DATA FOR THIS TASK:

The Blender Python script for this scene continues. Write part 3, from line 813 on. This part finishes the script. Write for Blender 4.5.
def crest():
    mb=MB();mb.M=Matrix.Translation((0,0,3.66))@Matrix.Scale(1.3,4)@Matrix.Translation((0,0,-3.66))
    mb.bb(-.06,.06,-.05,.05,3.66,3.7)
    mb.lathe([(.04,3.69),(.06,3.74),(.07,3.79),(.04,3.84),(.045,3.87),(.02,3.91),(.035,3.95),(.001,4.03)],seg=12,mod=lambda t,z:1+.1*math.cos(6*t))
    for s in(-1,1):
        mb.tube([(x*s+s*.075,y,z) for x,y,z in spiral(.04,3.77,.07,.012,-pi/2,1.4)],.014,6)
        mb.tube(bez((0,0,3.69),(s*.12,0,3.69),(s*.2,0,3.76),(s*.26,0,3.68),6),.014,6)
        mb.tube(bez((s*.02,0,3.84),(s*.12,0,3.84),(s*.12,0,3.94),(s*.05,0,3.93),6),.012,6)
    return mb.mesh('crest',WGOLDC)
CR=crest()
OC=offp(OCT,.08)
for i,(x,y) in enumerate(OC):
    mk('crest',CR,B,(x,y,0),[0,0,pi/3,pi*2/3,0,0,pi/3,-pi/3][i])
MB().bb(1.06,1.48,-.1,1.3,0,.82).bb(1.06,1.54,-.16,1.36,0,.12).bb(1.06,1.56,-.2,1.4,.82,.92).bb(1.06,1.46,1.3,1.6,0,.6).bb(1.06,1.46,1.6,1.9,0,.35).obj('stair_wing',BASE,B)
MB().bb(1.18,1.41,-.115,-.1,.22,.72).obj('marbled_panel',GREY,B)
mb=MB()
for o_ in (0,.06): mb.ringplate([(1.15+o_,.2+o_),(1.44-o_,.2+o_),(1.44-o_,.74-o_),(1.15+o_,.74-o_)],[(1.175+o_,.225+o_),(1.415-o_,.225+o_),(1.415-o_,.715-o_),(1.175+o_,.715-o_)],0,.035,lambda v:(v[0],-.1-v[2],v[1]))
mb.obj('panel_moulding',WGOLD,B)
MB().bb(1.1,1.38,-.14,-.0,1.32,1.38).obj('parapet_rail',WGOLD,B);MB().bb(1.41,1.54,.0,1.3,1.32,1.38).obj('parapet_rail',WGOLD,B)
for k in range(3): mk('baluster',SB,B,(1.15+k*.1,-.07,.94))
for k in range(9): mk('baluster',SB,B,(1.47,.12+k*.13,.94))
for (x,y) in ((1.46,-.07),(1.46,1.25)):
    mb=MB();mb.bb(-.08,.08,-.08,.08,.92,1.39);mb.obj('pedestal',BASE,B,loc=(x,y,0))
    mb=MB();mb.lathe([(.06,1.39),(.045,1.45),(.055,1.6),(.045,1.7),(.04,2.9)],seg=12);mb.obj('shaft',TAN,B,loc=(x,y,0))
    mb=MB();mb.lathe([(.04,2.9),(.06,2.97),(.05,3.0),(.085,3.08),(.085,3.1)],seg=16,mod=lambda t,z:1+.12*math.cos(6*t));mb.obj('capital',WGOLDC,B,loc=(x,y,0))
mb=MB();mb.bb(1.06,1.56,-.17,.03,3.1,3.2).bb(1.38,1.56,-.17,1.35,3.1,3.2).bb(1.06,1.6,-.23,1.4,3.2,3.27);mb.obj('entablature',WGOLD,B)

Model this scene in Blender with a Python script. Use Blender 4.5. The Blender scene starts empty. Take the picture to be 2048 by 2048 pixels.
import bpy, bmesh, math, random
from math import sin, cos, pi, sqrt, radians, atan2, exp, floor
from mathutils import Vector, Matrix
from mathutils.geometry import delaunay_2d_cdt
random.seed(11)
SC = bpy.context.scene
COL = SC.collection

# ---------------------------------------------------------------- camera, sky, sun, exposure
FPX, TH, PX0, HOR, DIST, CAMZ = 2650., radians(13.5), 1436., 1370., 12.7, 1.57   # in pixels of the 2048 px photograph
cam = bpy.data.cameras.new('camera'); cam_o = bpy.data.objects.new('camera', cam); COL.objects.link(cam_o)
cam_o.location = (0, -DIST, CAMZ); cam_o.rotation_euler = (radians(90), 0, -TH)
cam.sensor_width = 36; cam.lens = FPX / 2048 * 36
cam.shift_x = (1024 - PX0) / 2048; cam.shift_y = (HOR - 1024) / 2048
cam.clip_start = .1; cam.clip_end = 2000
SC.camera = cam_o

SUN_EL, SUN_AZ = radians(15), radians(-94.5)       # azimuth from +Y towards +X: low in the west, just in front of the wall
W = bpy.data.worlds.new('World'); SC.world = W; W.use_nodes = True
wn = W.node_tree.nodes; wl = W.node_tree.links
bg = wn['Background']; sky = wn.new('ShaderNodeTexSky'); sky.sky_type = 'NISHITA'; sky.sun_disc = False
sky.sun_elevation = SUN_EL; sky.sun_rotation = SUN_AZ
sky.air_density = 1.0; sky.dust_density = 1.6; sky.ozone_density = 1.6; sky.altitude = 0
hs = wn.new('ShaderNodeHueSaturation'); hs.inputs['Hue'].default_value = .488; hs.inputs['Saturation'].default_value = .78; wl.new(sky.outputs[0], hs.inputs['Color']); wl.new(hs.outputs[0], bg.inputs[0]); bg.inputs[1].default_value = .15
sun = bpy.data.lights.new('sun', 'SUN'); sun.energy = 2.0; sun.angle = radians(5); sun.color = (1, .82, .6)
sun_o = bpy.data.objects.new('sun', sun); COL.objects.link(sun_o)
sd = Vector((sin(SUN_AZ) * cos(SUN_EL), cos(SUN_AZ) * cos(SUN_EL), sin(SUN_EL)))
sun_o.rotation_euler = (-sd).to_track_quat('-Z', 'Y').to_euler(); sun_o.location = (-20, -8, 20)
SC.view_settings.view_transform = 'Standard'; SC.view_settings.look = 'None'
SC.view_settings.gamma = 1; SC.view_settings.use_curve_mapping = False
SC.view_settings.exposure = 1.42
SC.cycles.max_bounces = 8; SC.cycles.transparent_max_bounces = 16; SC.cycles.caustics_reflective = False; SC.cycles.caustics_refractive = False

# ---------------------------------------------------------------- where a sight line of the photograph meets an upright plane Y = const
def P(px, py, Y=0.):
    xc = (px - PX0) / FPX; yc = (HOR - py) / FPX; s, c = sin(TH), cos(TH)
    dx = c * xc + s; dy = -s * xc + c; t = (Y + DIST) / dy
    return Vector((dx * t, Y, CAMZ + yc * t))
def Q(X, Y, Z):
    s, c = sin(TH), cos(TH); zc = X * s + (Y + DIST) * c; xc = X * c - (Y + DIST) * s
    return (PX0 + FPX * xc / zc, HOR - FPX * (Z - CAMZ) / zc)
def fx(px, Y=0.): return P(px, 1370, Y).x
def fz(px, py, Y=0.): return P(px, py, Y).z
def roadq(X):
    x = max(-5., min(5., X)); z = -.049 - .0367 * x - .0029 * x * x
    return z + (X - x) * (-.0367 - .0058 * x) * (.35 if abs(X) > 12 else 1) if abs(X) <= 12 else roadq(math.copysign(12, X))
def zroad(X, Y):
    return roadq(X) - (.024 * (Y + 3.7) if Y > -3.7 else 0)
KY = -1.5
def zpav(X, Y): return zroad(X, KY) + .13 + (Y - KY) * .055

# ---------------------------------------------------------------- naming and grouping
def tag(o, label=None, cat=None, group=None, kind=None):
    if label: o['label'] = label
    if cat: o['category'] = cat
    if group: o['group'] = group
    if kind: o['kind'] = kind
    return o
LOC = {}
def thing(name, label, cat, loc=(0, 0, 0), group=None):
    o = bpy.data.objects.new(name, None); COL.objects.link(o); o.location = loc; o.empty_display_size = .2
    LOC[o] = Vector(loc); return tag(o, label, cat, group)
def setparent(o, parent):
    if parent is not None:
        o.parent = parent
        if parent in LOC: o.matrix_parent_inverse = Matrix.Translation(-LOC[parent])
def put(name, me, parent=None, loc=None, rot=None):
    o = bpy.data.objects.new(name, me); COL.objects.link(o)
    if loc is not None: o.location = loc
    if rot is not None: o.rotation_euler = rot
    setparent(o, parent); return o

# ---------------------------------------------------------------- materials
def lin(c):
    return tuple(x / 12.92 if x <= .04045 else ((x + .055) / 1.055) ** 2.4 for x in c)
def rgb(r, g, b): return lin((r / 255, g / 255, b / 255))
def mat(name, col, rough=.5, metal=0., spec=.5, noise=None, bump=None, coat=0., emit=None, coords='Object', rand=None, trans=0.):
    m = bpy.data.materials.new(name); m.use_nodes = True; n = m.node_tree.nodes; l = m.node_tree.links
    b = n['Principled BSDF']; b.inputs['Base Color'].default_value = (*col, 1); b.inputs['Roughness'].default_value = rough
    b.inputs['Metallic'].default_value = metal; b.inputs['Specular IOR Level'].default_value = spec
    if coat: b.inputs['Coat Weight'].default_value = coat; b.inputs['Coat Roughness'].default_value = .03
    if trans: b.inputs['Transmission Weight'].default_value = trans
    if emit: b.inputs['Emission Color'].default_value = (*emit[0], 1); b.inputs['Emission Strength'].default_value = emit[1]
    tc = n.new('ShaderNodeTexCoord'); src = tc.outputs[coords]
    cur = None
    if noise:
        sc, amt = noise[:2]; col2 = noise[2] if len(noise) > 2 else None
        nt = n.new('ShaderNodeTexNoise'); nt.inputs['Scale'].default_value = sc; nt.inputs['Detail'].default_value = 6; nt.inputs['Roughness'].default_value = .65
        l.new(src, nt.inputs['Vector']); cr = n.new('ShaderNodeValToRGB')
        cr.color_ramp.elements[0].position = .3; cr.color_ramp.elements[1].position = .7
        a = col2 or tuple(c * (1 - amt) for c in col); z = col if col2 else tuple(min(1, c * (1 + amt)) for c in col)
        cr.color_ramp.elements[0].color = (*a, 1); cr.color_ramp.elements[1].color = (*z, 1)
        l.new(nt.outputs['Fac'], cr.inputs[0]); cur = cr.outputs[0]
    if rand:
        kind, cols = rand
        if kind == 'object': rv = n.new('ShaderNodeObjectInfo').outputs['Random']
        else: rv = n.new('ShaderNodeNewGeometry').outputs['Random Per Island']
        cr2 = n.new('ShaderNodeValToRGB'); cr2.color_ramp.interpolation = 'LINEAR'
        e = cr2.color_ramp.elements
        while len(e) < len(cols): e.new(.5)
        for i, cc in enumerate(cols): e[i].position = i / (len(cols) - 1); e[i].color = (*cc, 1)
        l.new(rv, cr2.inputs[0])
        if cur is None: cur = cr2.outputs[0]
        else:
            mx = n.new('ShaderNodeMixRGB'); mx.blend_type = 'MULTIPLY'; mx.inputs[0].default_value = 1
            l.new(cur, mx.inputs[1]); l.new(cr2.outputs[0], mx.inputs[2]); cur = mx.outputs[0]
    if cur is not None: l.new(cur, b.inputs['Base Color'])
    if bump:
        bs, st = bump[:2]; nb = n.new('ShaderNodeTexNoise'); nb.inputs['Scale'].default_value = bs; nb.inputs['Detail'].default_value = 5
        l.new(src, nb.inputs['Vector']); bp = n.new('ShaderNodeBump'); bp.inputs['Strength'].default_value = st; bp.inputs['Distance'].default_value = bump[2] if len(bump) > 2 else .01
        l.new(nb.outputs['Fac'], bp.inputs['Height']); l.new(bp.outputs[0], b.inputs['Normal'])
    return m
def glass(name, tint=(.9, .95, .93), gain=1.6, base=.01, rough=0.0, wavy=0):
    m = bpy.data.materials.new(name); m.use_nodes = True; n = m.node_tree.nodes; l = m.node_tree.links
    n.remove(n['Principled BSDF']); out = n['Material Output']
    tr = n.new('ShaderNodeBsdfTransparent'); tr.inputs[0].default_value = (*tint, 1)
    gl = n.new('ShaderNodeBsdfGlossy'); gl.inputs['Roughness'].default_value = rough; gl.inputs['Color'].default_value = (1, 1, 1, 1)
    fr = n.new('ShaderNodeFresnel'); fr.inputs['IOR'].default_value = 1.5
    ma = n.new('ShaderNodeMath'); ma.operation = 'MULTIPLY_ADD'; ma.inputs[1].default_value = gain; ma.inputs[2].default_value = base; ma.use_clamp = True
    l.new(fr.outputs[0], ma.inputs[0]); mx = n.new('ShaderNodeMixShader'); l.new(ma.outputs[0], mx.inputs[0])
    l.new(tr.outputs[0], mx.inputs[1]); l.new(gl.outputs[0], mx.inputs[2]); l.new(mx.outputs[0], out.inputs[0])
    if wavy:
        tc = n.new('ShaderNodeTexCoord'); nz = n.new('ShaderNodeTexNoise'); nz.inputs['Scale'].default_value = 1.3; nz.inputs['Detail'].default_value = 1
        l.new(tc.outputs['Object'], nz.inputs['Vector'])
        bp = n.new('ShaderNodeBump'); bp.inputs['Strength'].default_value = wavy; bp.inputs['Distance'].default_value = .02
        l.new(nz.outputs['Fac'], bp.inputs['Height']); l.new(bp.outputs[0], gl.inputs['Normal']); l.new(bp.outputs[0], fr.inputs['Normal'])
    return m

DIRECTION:
Search the listing above for the string "script". Copy every line that contains it.

EXPECTED ANSWER:
The Blender Python script for this scene continues. Write part 3, from line 813 on. This part finishes the script. Write for Blender 4.5.
Model this scene in Blender with a Python script. Use Blender 4.5. The Blender scene starts empty. Take the picture to be 2048 by 2048 pixels.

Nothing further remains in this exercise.